CONNECTION TO NATURE
On Friday I convinced my kid that was home from school to strap on the winter gear and head out to the snowy woods. Getting children out the door during Minnesota winters is a massive struggle, moreso with a highly sensitive child that doesn’t enjoy the feeling of snow pants and walking around in large, thick boots (especially when the destination is a “boring hike” and not sledding with the neighbor kids), but once we got going and started noticing nature’s interesting gifts, she quickly forgot about the comfort level of the snow gear.
As we got to the very end of the small trail, the very first reasonable checkpoint to turn around and return home (which is as far as I could convince my kid to go), we came upon a most peculiar sight. About 5.5 feet off the ground hung the rear portion of a rabbit carcass, skewered onto a sapling. We discussed how it might have gotten there, and we couldn’t come up with any definitive theory. We were flummoxed.
Upon returning home, my child wasted no time telling Kristyn what we had discovered. It was a most unusual sighting, after all. Kristyn, in return, wasted no time with her response to this news. Without hesitation, in supremely witch-like fashion, Kristyn’s response to learning of a skewered rabbit carcass within walking distance of our house was–we need to get that rabbit’s foot.
The back half of a rabbit just hanging around
Armed with some latex gloves and a tree trimmer, Kristyn bounded away from the house with the fervor and pace of a Black Friday shopper hellbent on beating everyone else to the best deals in town. She retrieved the foot, began the curing process, and traipsed back into the snowy lowland area behind our house to place the remaining bits in an area more easily accessible to the wildlife and the worms. Our child was understandably uneasy throughout this process, it being her first encounter with dead animal bits up close, but she fed off our energy and was curiously asking questions, and once the foot was sealed in a mason jar of isopropyl alcohol, she made sure it was placed in a location she and her sister would be able to look at it.
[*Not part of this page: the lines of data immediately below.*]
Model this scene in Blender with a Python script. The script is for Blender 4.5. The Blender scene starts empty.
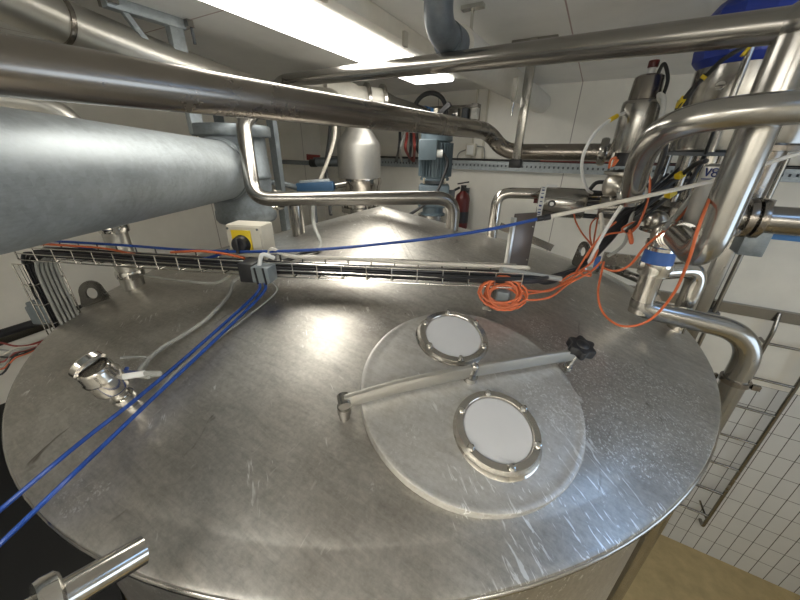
import bpy, math, random
from mathutils import Vector as V, Matrix
random.seed(7)
sc = bpy.context.scene
col = sc.collection
PI = math.pi

# ---------------------------------------------------------------- camera
F = 320.5; PITCH, YAW, ROLL = .432, -.508, .016
CAM = V((0, 0, 3.49))
cp, sp = math.cos(PITCH), math.sin(PITCH)
fw = V((math.sin(YAW)*cp, math.cos(YAW)*cp, -sp))
rt0 = V((math.cos(YAW), -math.sin(YAW), 0)); up0 = rt0.cross(fw)
rt = rt0*math.cos(ROLL) + up0*math.sin(ROLL)
up = up0*math.cos(ROLL) - rt0*math.sin(ROLL)
cd = bpy.data.cameras.new('camera'); cam = bpy.data.objects.new('camera', cd); col.objects.link(cam)
cd.sensor_fit = 'HORIZONTAL'; cd.sensor_width = 36; cd.lens = 36*F/800; cd.clip_start = .01
m = Matrix((rt, up, -fw)).transposed().to_4x4(); m.translation = CAM
cam.matrix_world = m
sc.camera = cam

# ---------------------------------------------------------------- world, exposure
w = bpy.data.worlds.new('world'); sc.world = w; w.use_nodes = True
w.node_tree.nodes['Background'].inputs[0].default_value = (.75, .85, 1, 1)
w.node_tree.nodes['Background'].inputs[1].default_value = 1.0
sc.view_settings.view_transform = 'Standard'; sc.view_settings.look = 'None'
sc.view_settings.gamma = 1; sc.view_settings.use_curve_mapping = False
sc.view_settings.exposure = 0.5
LAMP = 7.5          # emission of the ceiling luminaires
WINDOW = 7.0       # daylight through the window beside the photographer
def area(name, loc, rot, sx, sy, power, colr):
    l = bpy.data.lights.new(name, 'AREA'); l.shape = 'RECTANGLE'; l.size = sx; l.size_y = sy
    l.energy = power; l.color = colr
    o = bpy.data.objects.new(name, l); o.location = loc; o.rotation_euler = rot; col.objects.link(o)
    return o
area('window_daylight', (2.70, .9, 2.9), (0, PI/2, 0), 1.0, 1.5, WINDOW, (.62, .80, 1))

# ---------------------------------------------------------------- places: a sight line through the lens met with a real plane / depth
def ray(u, v): return rt*((u-400)/F) - up*((v-300)/F) + fw
def D(u, v, d): return CAM + ray(u, v)*d
def ax(u, v, i, val):
    r = ray(u, v); return CAM + r*((val-CAM[i])/r[i])
def PX(u, v, x): return ax(u, v, 0, x)
def PY(u, v, y): return ax(u, v, 1, y)
def PZ(u, v, z): return ax(u, v, 2, z)
TC = V((-.83, 1.30)); TR, ZR, ZA = 1.30, 2.873, 3.262
KS = (ZA-ZR)/TR
def cone_z(x, y): return ZA - KS*math.hypot(x-TC.x, y-TC.y)
def K(u, v, off=0):
    d = ray(u, v); ox, oy, oz = -TC.x, -TC.y, CAM.z-ZA-off
    a = KS*KS*(d.x**2+d.y**2)-d.z**2; b = 2*(KS*KS*(ox*d.x+oy*d.y)-oz*d.z); c = KS*KS*(ox*ox+oy*oy)-oz*oz
    q = math.sqrt(max(0, b*b-4*a*c))
    for t in sorted(((-b-q)/(2*a), (-b+q)/(2*a))):
        P = CAM+d*t
        if t > 0 and P.z <= ZA+off+1e-5: return P
    raise ValueError((u, v))
def cone_n(p):
    r = V((p.x-TC.x, p.y-TC.y)).normalized(); return V((KS*r.x, KS*r.y, 1)).normalized()
def PL(u, v, o, n, off=0):
    r = ray(u, v); o2 = o+n*off; return CAM + r*((o2-CAM).dot(n)/r.dot(n))

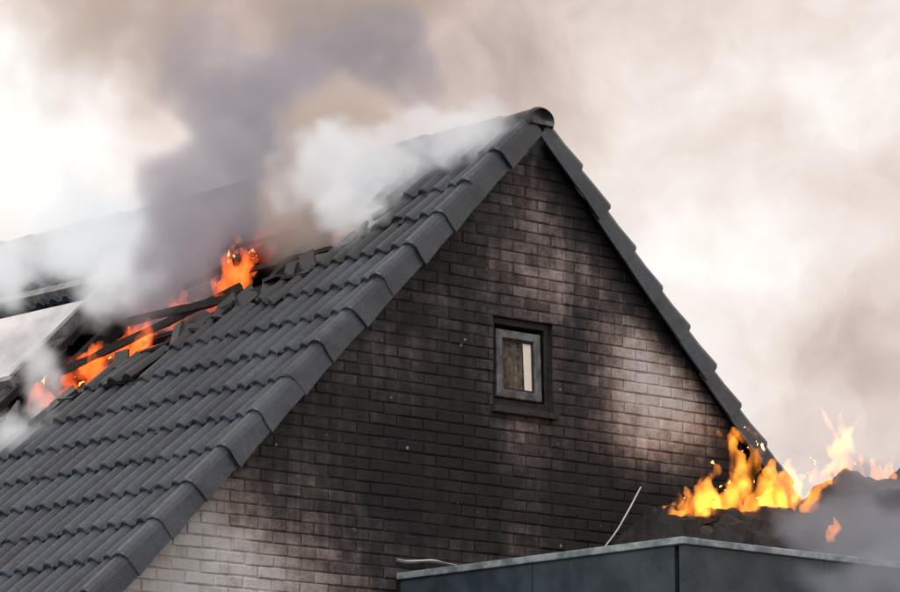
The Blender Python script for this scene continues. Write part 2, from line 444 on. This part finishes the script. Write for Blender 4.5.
for k in range(120):
    x=random.uniform(.3,4.2); y=-1+random.uniform(-.7,.5); z=AZ+topf(x)*(1-abs(y+1)/.85)*random.uniform(.85,1.0)
    L=random.uniform(.12,.42); an=random.uniform(0,6.28); el=random.uniform(-.3,.4)
    v=Vector((math.cos(an)*math.cos(el),math.sin(an)*math.cos(el),math.sin(el)))*L
    db.beam(Vector((x,y,z))-v/2,Vector((x,y,z))+v/2,random.uniform(.02,.06),random.uniform(.02,.05),6,.5)
db.obj('charred_battens',M_CHAR,deb)
cb=bpy.data.curves.new('hanging_cable','CURVE'); cb.dimensions='3D'; cb.bevel_depth=.005
s_=cb.splines.new('POLY'); pts=[]
for i in range(25):
    t=i/24; x=.05+(.95-.05)*t; z=4.55+(5.20-4.55)*t-.16*math.sin(math.pi*t)+.012*mn.noise(Vector((t*9,0,0))); pts.append((x,-.06-.12*(1-t),z))
s_.points.add(24)
for i,p in enumerate(pts): s_.points[i].co=(*p,1)
cb.materials.append(M_WHITE); link(bpy.data.objects.new('hanging_cable',cb))
gm=MB(); S=3000; gm.add([(-S,-S,0),(S,-S,0),(S,S,0),(-S,S,0)],[(0,1,2,3)]); gm.obj('ground',M_GROUND)
# ------------------------------------------------------------------ flames
def flame_mat(name,col,k,rate=2.5,lo=.36):
    m,nt=newmat(name); o=objc(nt)
    mp=N(nt,'ShaderNodeMapping'); mp.inputs['Scale'].default_value=(1,1,.45); nt.links.new(o,mp.inputs[0])
    n=noise_(nt,mp.outputs[0],11,1,.6,0).outputs[0]
    st=M(nt,'MULTIPLY',ss(nt,n,lo,.66,.02,1),k)
    e=N(nt,'ShaderNodeEmission'); e.inputs[0].default_value=(*col,1); nt.links.new(st,e.inputs[1])
    ou=N(nt,'ShaderNodeOutputMaterial'); nt.links.new(e.outputs[0],ou.inputs['Volume'])
    try: m.cycles.volume_step_rate=rate
    except Exception: pass
    return m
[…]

My experience throughout this whole ordeal was one of gratitude and of most pleasant surprise. I was thankful to myself and to my kid that we went through the painstaking process of gearing up to get outside, enjoy the fresh air, and move our bodies along the snowy path that led us to the rabbit remains. And, moreso, I was so pleasantly surprised by Kristyn’s reaction to the situation. The idea had crossed my mind that “hey, rabbit’s feet are lucky, and we just found one,” but I did not consider actually retrieving it. Kristyn had never done anything like this before, but she acted as if we had just found a pot of gold and decided to leave it out in the woods. I was proud to watch her so highly value an opportunity to gain more connection to the land around us. It’s fun being married to a witch.